Short problem
Take the lines from the beginning of the material through the line containing "rnd = random.Random(7)" and retype them exactly, leaving the pictures out.

Source material
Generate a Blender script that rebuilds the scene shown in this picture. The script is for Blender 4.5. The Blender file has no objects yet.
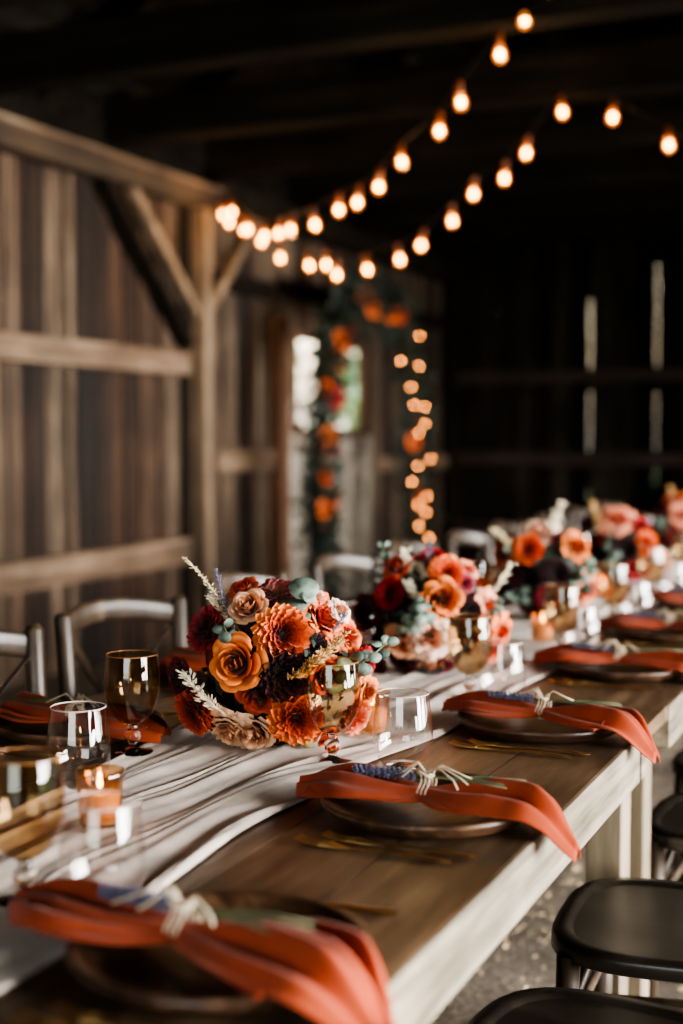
import bpy, math, random
from mathutils import Vector, Matrix, Euler
R = math.radians
PI = math.pi
sc = bpy.context.scene
col = sc.collection
rnd = random.Random(7)

# ---------------------------------------------------------------- helpers
class MB:
    """collects shapes, then links them as ONE mesh object"""
    def __init__(s):
        s.v = []; s.f = []; s.t = []; s.M = Matrix.Identity(4); s.tone = .5
    def add(s, vs, fs, tone=None):
        b = len(s.v); M = s.M
        s.v += [tuple(M @ Vector(p)) for p in vs]
        s.f += [tuple(i + b for i in f) for f in fs]
        s.t += [s.tone if tone is None else tone] * len(vs)
    def box(s, x0, x1, y0, y1, z0, z1, tone=None):
        vs = [(x, y, z) for z in (z0, z1) for y in (y0, y1) for x in (x0, x1)]
        s.add(vs, [(0,2,3,1),(4,5,7,6),(0,1,5,4),(2,6,7,3),(0,4,6,2),(1,3,7,5)], tone)
    def bar(s, p, q, w, h, up=(0,0,1), tone=None, w2=None, h2=None):
        """rectangular bar from p to q"""
        p = Vector(p); q = Vector(q); d = (q - p).normalized(); up = Vector(up)
        a = d.cross(up)
        if a.length < 1e-4: a = d.cross(Vector((1,0,0)))
        a.normalize(); b = a.cross(d).normalized()
        w2 = w2 or w; h2 = h2 or h
        vs = []
        for c, ww, hh in ((p, w, h), (q, w2, h2)):
            for sx, sy in ((-1,-1),(1,-1),(1,1),(-1,1)):
                vs.append(tuple(c + a*sx*ww/2 + b*sy*hh/2))
        s.add(vs, [(0,3,2,1),(4,5,6,7),(0,1,5,4),(1,2,6,5),(2,3,7,6),(3,0,4,7)], tone)
    def tube(s, pts, rad, n=8, tone=None, flat=1.0, up=(0,0,1), cap=True):
        pts = [Vector(p) for p in pts]
        if not isinstance(rad, (list, tuple)): rad = [rad]*len(pts)
        vs = []; fs = []; m = len(pts); prev = None
        for i, p in enumerate(pts):
            d = (pts[min(i+1, m-1)] - pts[max(i-1, 0)]).normalized()
            if prev is None:
                a = d.cross(Vector(up))
                if a.length < 1e-3: a = d.cross(Vector((1,0,0)))
            else: a = prev - d*prev.dot(d)
            a.normalize(); prev = a; b = d.cross(a)
            for k in range(n):
                t = 2*PI*k/n
                vs.append(tuple(p + a*math.cos(t)*rad[i] + b*math.sin(t)*rad[i]*flat))
        for i in range(m-1):
            for k in range(n):
                k2 = (k+1) % n
                fs.append((i*n+k, i*n+k2, (i+1)*n+k2, (i+1)*n+k))
        if cap:
            fs.append(tuple(range(n-1, -1, -1))); fs.append(tuple((m-1)*n+k for k in range(n)))
        s.add(vs, fs, tone)
    def lathe(s, prof, n=32, tone=None, cen=(0,0,0)):
        vs = []; fs = []
        for r, z in prof:
            for k in range(n):
                t = 2*PI*k/n; vs.append((cen[0]+r*math.cos(t), cen[1]+r*math.sin(t), cen[2]+z))
        for i in range(len(prof)-1):
            for k in range(n):
                k2 = (k+1) % n; fs.append((i*n+k, i*n+k2, (i+1)*n+k2, (i+1)*n+k))
        s.add(vs, fs, tone)
    def blob(s, c, r, n=6, m=4, tone=None, axis=None):
        """little ellipsoid; r = (rx,ry,rz); axis = direction of its z"""
        if not isinstance(r, tuple): r = (r, r, r)
        Q = Matrix.Identity(3)
        if axis is not None: Q = Vector(axis).to_track_quat('Z', 'Y').to_matrix()
        vs = []; fs = []
        for i in range(m+1):
            ph = PI*i/m
            for k in range(n):
                t = 2*PI*k/n
                vs.append(tuple(Vector(c) + Q @ Vector((r[0]*math.sin(ph)*math.cos(t), r[1]*math.sin(ph)*math.sin(t), -r[2]*math.cos(ph)))))
        for i in range(m):
            for k in range(n):
                k2 = (k+1) % n; fs.append((i*n+k, i*n+k2, (i+1)*n+k2, (i+1)*n+k))
        s.add(vs, fs, tone)
    def grid(s, fn, nu, nv, tone=None):
        vs = [tuple(fn(i/nu, j/nv)) for i in range(nu+1) for j in range(nv+1)]
        w = nv+1
        s.add(vs, [(i*w+j, (i+1)*w+j, (i+1)*w+j+1, i*w+j+1) for i in range(nu) for j in range(nv)], tone)
    def mesh(s, name, mat, smooth=True):
        me = bpy.data.meshes.new(name); me.from_pydata(s.v, [], s.f)
        at = me.attributes.new('tone', 'FLOAT', 'POINT')
        at.data.foreach_set('value', s.t)
        me.polygons.foreach_set('use_smooth', [smooth]*len(me.polygons))
        me.materials.append(mat); me.validate(); me.update()
        return me
    def build(s, name, mat, parent=None, smooth=True, bevel=0, solid=0, weld=False, sub=0):
        o = bpy.data.objects.new(name, s.mesh(name, mat, smooth)); col.objects.link(o)
        if parent: o.parent = parent; KIDMAP.setdefault(parent.name, []).append(o)
        if weld:
            m = o.modifiers.new('w', 'WELD'); m.merge_threshold = 1e-5
        if solid:
            m = o.modifiers.new('s', 'SOLIDIFY'); m.thickness = solid; m.offset = 0
        if bevel:
            m = o.modifiers.new('b', 'BEVEL'); m.width = bevel; m.segments = 2; m.limit_method = 'ANGLE'; m.harden_normals = False
        if sub:
            m = o.modifiers.new('u', 'SUBSURF'); m.levels = sub; m.render_levels = sub
        if smooth and bevel:
            pass
        return o

def tag(o, label=None, cat=None, group=None, kind=None):
    if label: o['label'] = label
    if cat: o['category'] = cat
    if group: o['group'] = group
    if kind: o['kind'] = kind
    return o
def empty(name, loc=(0,0,0), rz=0, **k):
    o = bpy.data.objects.new(name, None); col.objects.link(o); o.empty_display_size = .05
    o.location = loc; o.rotation_euler = (0,0,rz); tag(o, **k); return o
def copy_tree(o, parent=None):
    c = o.copy(); col.objects.link(c)
    if parent: c.parent = parent; KIDMAP.setdefault(parent.name, []).append(c)
    for ch in list(KIDMAP.get(o.name, [])): copy_tree(ch, c)
    return c
KIDMAP = {}        # name of a thing -> its parts
def put(proto, loc, rz, label, cat, group, used):
    o = proto if not used.get(proto.name) else copy_tree(proto)
    used[proto.name] = True
    o.location = loc; o.rotation_euler = (0,0,rz); tag(o, label, cat, group); return o
used = {}
def struct(o): o['kind'] = 'structure'; return o

# ---------------------------------------------------------------- materials
def lin(c):
    return tuple((x/255/12.92 if x/255 <= .04045 else ((x/255+.055)/1.055)**2.4) for x in c)
def nt(name):
    m = bpy.data.materials.new(name); m.use_nodes = True; n = m.node_tree
    return m, n, n.nodes['Principled BSDF'], n.nodes['Material Output']
def N(n, t, **k):
    x = n.nodes.new(t)
    for a, b in k.items():
        if a.startswith('i_'): x.inputs[a[2:].replace('_', ' ')].default_value = b
        else: setattr(x, a, b)
    return x
def ramp(n, fac, stops):
    r = N(n, 'ShaderNodeValToRGB'); e = r.color_ramp.elements
    while len(e) < len(stops): e.new(.5)
    for el, (p, c) in zip(e, stops): el.position = p; el.color = (*lin(c), 1)
    n.links.new(fac, r.inputs[0]); return r.outputs[0]
def mixc(n, a, b, fac, mode='MIX'):
    x = N(n, 'ShaderNodeMix', data_type='RGBA', blend_type=mode)
    for s, v in ((x.inputs[6], a), (x.inputs[7], b), (x.inputs[0], fac)):
        if hasattr(v, 'links') or isinstance(v, bpy.types.NodeSocket): n.links.new(v, s)
        else: s.default_value = v
    return x.outputs[2]
def noise(n, vec, scale, detail=4, rough=.55):
    x = N(n, 'ShaderNodeTexNoise'); x.inputs['Scale'].default_value = scale
    x.inputs['Detail'].default_value = detail; x.inputs['Roughness'].default_value = rough
    n.links.new(vec, x.inputs['Vector']); return x.outputs[0]
def mapv(n, scale=(1,1,1), obj=True):
    tc = N(n, 'ShaderNodeTexCoord'); mp = N(n, 'ShaderNodeMapping'); mp.inputs['Scale'].default_value = scale
    n.links.new(tc.outputs['Object'], mp.inputs[0]); return mp.outputs[0]
def bump(n, h, bs, st=.3, d=.01):
    b = N(n, 'ShaderNodeBump'); b.inputs['Strength'].default_value = st; b.inputs['Distance'].default_value = d
    n.links.new(h, b.inputs['Height']); n.links.new(b.outputs[0], bs.inputs['Normal'])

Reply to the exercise
Generate a Blender script that rebuilds the scene shown in this picture. The script is for Blender 4.5. The Blender file has no objects yet.
import bpy, math, random
from mathutils import Vector, Matrix, Euler
R = math.radians
PI = math.pi
sc = bpy.context.scene
col = sc.collection
rnd = random.Random(7)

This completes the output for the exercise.